W L ERA G GS SV IP H R ER HR BB SO AVG
5 2 4.39 13 13 0 66 67 35 32 2 32 74 .254

17. Christian Vazquez, c, Salem Red Sox
Age: 21  B-T: R-R  Ht.: 5-9 Wt.: 195  Drafted: Puerto Rico Baseball Academy, Gurabo, P.R., 2008 (9th round).
Vazquez continues to prove he has the skills behind the plate to play in the big leagues, but his performance at the plate could delay his arrival. Managers rated him the Carolina League's best defensive catcher one year after he received the same honor in the South Atlantic League. He led the league by throwing out 42 percent of basestealers.

With an average arm that plays up because of his quick release and sound footwork, Vazquez regularly gets the ball from home to second in 1.9 seconds. He has improved his blocking and receiving skills, and his passion for baseball shows on the field. He's a natural leader who's learning to call a game.

While Vazquez may have focused too much on swinging for the fences this season after hitting a career-high 18 homers in 2011, he's at his best when he shortens his swing and drives pitches up the middle. He projects as a decent hitter with perhaps average power. Like most catchers, he's a below-average runner.
AB R H 2B 3B HR RBI BB SO SB CS AVG OBP SLG
293 43 78 17 0 7 41 40 70 2 2 .266 .360 .396

18. Trayce Thompson, of, Winston-Salem (White Sox)
Age: 21  B-T: R-R  Ht.: 6-3 Wt.: 195  Drafted: Santa Margarita Catholic HS, Rancho Santa Margarita, Calif., 2009 (2nd round).
Thompson led the league in homers (22), extra-base hits (55) and RBIs (90). The son of former NBA No. 1 overall pick Mychal Thompson, he worked to shorten a long, uppercut swing and use the entire field. The adjustments paid off in the second half, when he batted .301/.353/.526 at Winston-Salem and earned promotions to Double-A and Triple-A.

An above-average runner, Thompson has the potential to become a dual home run/stolen base threat. The key to his development will be improving his pitch recognition and cutting down on his strikeouts.
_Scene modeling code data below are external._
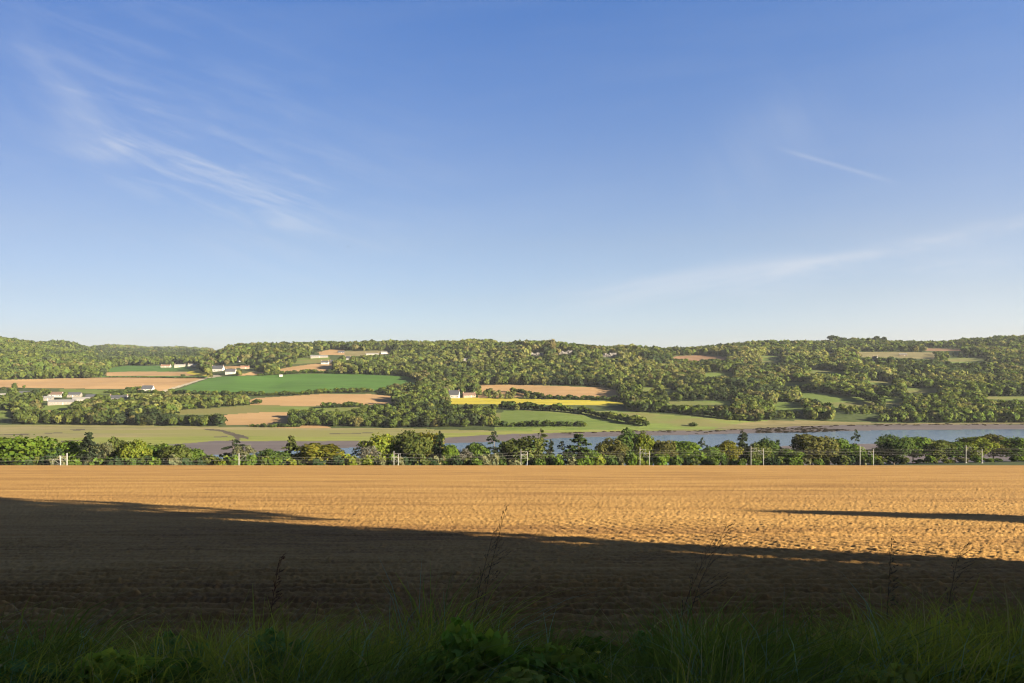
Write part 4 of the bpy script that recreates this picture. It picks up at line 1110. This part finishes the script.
add(seg(uv(780, 149), uv(890, 181), .0028), .28)
add(mth(nt, 'MULTIPLY', seg(uv(700, 190), uv(830, 90), .05), s3), .22)
add(mth(nt, 'MULTIPLY', seg(uv(0, 155), uv(30, 162), .003), s2), .35)
add(s2, .05)
# milky air low over the horizon
add(mth(nt, 'MULTIPLY', thr(vv, .16, -.02), thr(uu, -.3, .75)), .5)
fac = mth(nt, 'MINIMUM', mth(nt, 'MULTIPLY', tot, .62), .9)
mx = nt.nodes.new('ShaderNodeMix'); mx.data_type = 'RGBA'; nt.links.new(fac, mx.inputs[0])
gm = nt.nodes.new('ShaderNodeMix'); gm.data_type = 'RGBA'; gm.blend_type = 'MULTIPLY'; gm.inputs[0].default_value = 1; nt.links.new(sky.outputs[0], gm.inputs[6]); 
zr = ramp(nt, sp.outputs[2], [(0.0, (.56, .62, .92)), (.044, (.60, .66, .95)), (.081, (.62, .63, .82)), (.15, (.68, .645, .77)), (.235, (.64, .645, .82)), (.42, (.46, .63, .97)), (.7, (.30, .34, .46)), (1.0, (.23, .22, .27))])
xr = ramp(nt, mth(nt, 'MULTIPLY_ADD', sp.outputs[0], .5, .5), [(.0, (.47, .47, .49)), (.23, (.54, .53, .55)), (.36, (.63, .63, .64)), (.5, (.71, .71, .72)), (.62, (.82, .80, .79)), (.75, (.98, .90, .85)), (1.0, (.98, .90, .85))])
ex = mixc(nt, 1.0, zr, xr, 'MULTIPLY')
sc_ = mixc(nt, 1.0, ex, (1.06, 1.06, 1.06), 'MULTIPLY'); nt.links.new(sc_, gm.inputs[7])
nt.links.new(gm.outputs[2], mx.inputs[6]); mx.inputs[7].default_value = (2.75, 2.9, 3.15, 1)
nt.links.new(mx.outputs[2], bg.inputs['Color']); nt.links.new(bg.outputs[0], out.inputs[0])

sd = bpy.data.lights.new('Sun', 'SUN'); sd.energy = 5.0; sd.angle = R(.5); sd.color = (1.0, .85, .62)
so = bpy.data.objects.new('Sun', sd); C.objects.link(so)
from mathutils import Vector
so.rotation_euler = Vector(S).to_track_quat('Z', 'Y').to_euler(); so.location = (40, -40, 30)

cd = bpy.data.cameras.new('Camera'); cam = bpy.data.objects.new('Camera', cd); C.objects.link(cam)
cam.location = (0, 0, 0); cam.rotation_euler = (R(90), 0, 0)
cd.sensor_width = 36; cd.lens = 36*F/1024; cd.shift_y = (HY-341.5)/1024; cd.clip_start = .1; cd.clip_end = 20000
scene.camera = cam
scene.view_settings.view_transform = 'Standard'; scene.view_settings.look = 'None'; scene.view_settings.gamma = 1; scene.view_settings.use_curve_mapping = False
scene.view_settings.exposure = 2.4
scene.cycles.use_denoising = True; scene.cycles.denoiser = 'OPENIMAGEDENOISE'; scene.cycles.denoising_input_passes = 'RGB_ALBEDO_NORMAL'; scene.cycles.denoising_prefilter = 'ACCURATE'; scene.cycles.pixel_filter_type = 'BLACKMAN_HARRIS'; scene.cycles.filter_width = 1.15
scene.cycles.max_bounces = 6; scene.cycles.volume_bounces = 0
scene.render.resolution_x = 1024; scene.render.resolution_y = 683
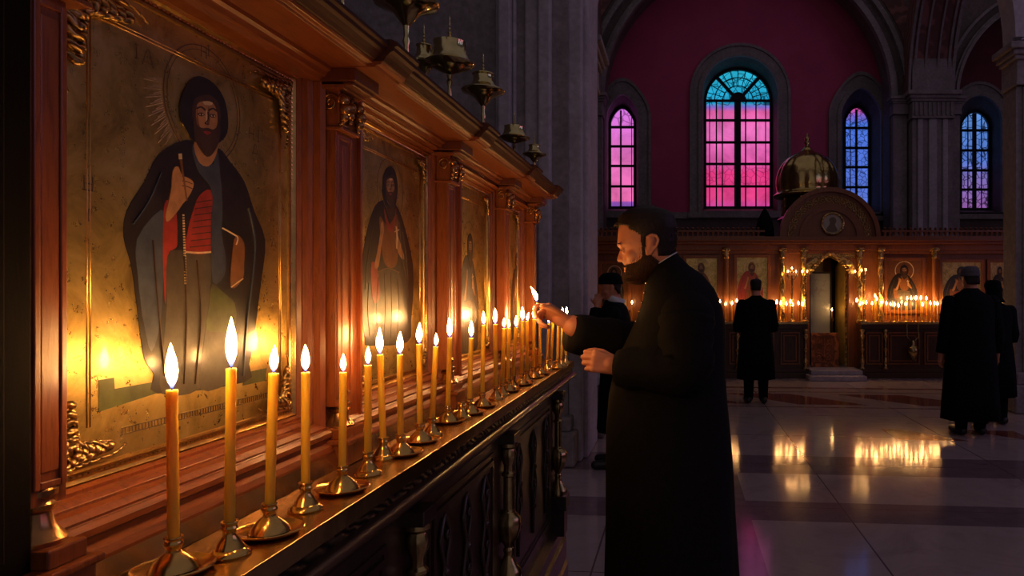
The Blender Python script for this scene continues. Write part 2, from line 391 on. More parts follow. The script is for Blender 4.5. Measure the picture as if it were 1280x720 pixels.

He ranked 10th in the minors with 166 whiffs after tying for fifth last year with 172.

Thompson also uses his speed to cover a lot of ground in center field, where he has improved his reads and jumps. He has a solid arm that's stronger than that of a typical center fielder.
AB R H 2B 3B HR RBI BB SO SB CS AVG OBP SLG
449 77 114 28 5 22 90 45 144 18 3 .254 .325 .486

19. Ronny Rodriguez, ss/2b, Carolina (Indians)
Age: 20  B-T: R-R  Ht.: 6-0 Wt.: 170  Signed: Dominican Republic '10.
Rodriguez shared shortstop and second base with Tony Wolters at Carolina, and he has the ability to play either position at higher levels. He has a legitimate 70 arm on the 20-80 scouting scale and plus range. He sometimes forces plays he shouldn't, which led to 28 errors in 80 games at short.

Rodriguez has surprising raw power for his size, and it should translate into more homers as he becomes more disciplined at the plate. For now, he's a free swinger who can get fooled by breaking pitches. He has above-average speed but has yet to grasp the art of basestealing. 
AB R H 2B 3B HR RBI BB SO SB CS AVG OBP SLG
454 67 120 20 4 19 66 19 88 7 7 .264 .300 .452

20. Cheslor Cuthbert, 3b, Wilmington (Royals)
Age: 19  B-T: R-R  Ht.: 6-1 Wt.: 190  Signed: Nicaraugua '09.
The youngest regular in the league, Cuthbert struggled for most of the season but rallied to hit .308/.345/.364 in the final month. He has a strong swing and when he's at his best, he drives the ball to all fields with plus power. However, he struggles to pick up curveballs and chases pitches out of the strike zone.

With soft hands and a strong arm, he can make both the routine and the difficult plays at third base. Some scouts wonder if the thick-legged Cuthbert might outgrow the position, but others project his future range as plus. He's a below-average runner but not a liability on the bases.